(PROVIDED DATA):
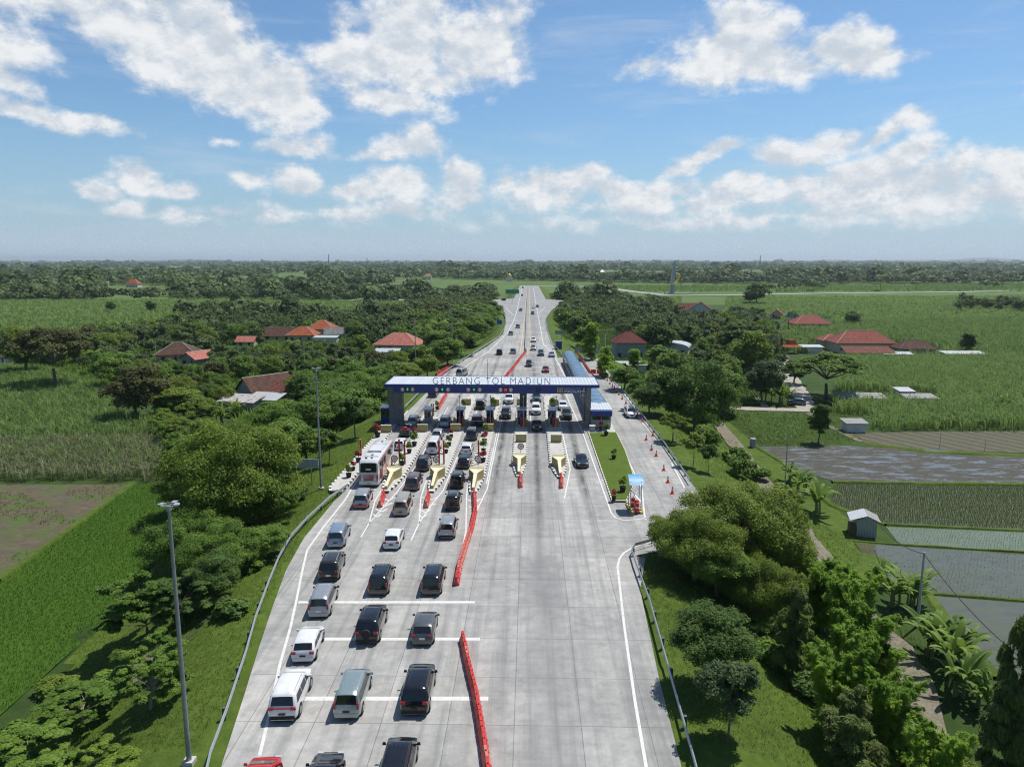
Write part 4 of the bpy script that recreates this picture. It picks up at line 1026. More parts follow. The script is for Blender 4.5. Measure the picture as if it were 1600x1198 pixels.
cnt.append(fill([(860, 478), (885, 465), (950, 470), (1040, 480), (1060, 500), (960, 512), (905, 525), (870, 520)], 7.5, 6, 11, mix1, 'dense tree right of the road beyond the gate', 'trees right of the road beyond the gate', 6))
cnt.append(fill([(960, 520), (1060, 492), (1180, 498), (1225, 540), (1180, 580), (1100, 600), (1040, 560), (1010, 548)], 6.8, 5.5, 9.5, mix1, 'green tree among the houses right of the toll gate', 'village trees on the right', 7))
cnt.append(fill([(985, 580), (1060, 570), (1160, 590), (1150, 640), (1100, 690), (1060, 660), (1020, 620)], 7, 4.5, 7.5, [('round', 'mid'), ('round', 'dark'), ('billow', 'mid'), ('round', 'olive')], 'green tree on the slope right of the side road', 'trees right of the side road', 8))
cnt.append(fill([(1130, 700), (1180, 735), (1230, 800), (1262, 850), (1290, 920), (1250, 900), (1200, 800), (1140, 740)], 5.5, 2, 4, [('shrub', 'mid'), ('shrub', 'olive'), ('shrub', 'bright')], 'bush along the left side of the dirt path', 'bushes along the dirt path', 9, name='shrub'))
cnt.append(fill([(1480, 478), (1640, 480), (1640, 492), (1480, 488)], 13, 7, 11, [('round', 'dark'), ('round', 'olive'), ('round', 'mid')], 'dark tree in the row crossing the right fields', 'tree row in the right fields', 10))
cnt.append(fill([(1200, 545), (1235, 548), (1240, 580), (1200, 590)], 9, 4, 6, mix1, 'green tree by the upper end of the village lane', 'trees at the upper village lane', 12))
cnt.append(fill([(470, 760), (440, 800), (410, 880), (380, 960), (340, 1040), (330, 1010), (380, 880), (420, 790)], 6.5, 1.5, 3.2, [('shrub', 'mid'), ('shrub', 'dark')], 'low bush at the foot of the left grass slope', 'bushes at the foot of the left slope', 13, name='shrub'))
print('fill trees', cnt, 'total', NTREE[0])
flush_trees()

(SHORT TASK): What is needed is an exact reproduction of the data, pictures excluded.

(ANSWER TO THE TASK):
Write part 4 of the bpy script that recreates this picture. It picks up at line 1026. More parts follow. The script is for Blender 4.5. Measure the picture as if it were 1600x1198 pixels.
cnt.append(fill([(860, 478), (885, 465), (950, 470), (1040, 480), (1060, 500), (960, 512), (905, 525), (870, 520)], 7.5, 6, 11, mix1, 'dense tree right of the road beyond the gate', 'trees right of the road beyond the gate', 6))
cnt.append(fill([(960, 520), (1060, 492), (1180, 498), (1225, 540), (1180, 580), (1100, 600), (1040, 560), (1010, 548)], 6.8, 5.5, 9.5, mix1, 'green tree among the houses right of the toll gate', 'village trees on the right', 7))
cnt.append(fill([(985, 580), (1060, 570), (1160, 590), (1150, 640), (1100, 690), (1060, 660), (1020, 620)], 7, 4.5, 7.5, [('round', 'mid'), ('round', 'dark'), ('billow', 'mid'), ('round', 'olive')], 'green tree on the slope right of the side road', 'trees right of the side road', 8))
cnt.append(fill([(1130, 700), (1180, 735), (1230, 800), (1262, 850), (1290, 920), (1250, 900), (1200, 800), (1140, 740)], 5.5, 2, 4, [('shrub', 'mid'), ('shrub', 'olive'), ('shrub', 'bright')], 'bush along the left side of the dirt path', 'bushes along the dirt path', 9, name='shrub'))
cnt.append(fill([(1480, 478), (1640, 480), (1640, 492), (1480, 488)], 13, 7, 11, [('round', 'dark'), ('round', 'olive'), ('round', 'mid')], 'dark tree in the row crossing the right fields', 'tree row in the right fields', 10))
cnt.append(fill([(1200, 545), (1235, 548), (1240, 580), (1200, 590)], 9, 4, 6, mix1, 'green tree by the upper end of the village lane', 'trees at the upper village lane', 12))
cnt.append(fill([(470, 760), (440, 800), (410, 880), (380, 960), (340, 1040), (330, 1010), (380, 880), (420, 790)], 6.5, 1.5, 3.2, [('shrub', 'mid'), ('shrub', 'dark')], 'low bush at the foot of the left grass slope', 'bushes at the foot of the left slope', 13, name='shrub'))
print('fill trees', cnt, 'total', NTREE[0])
flush_trees()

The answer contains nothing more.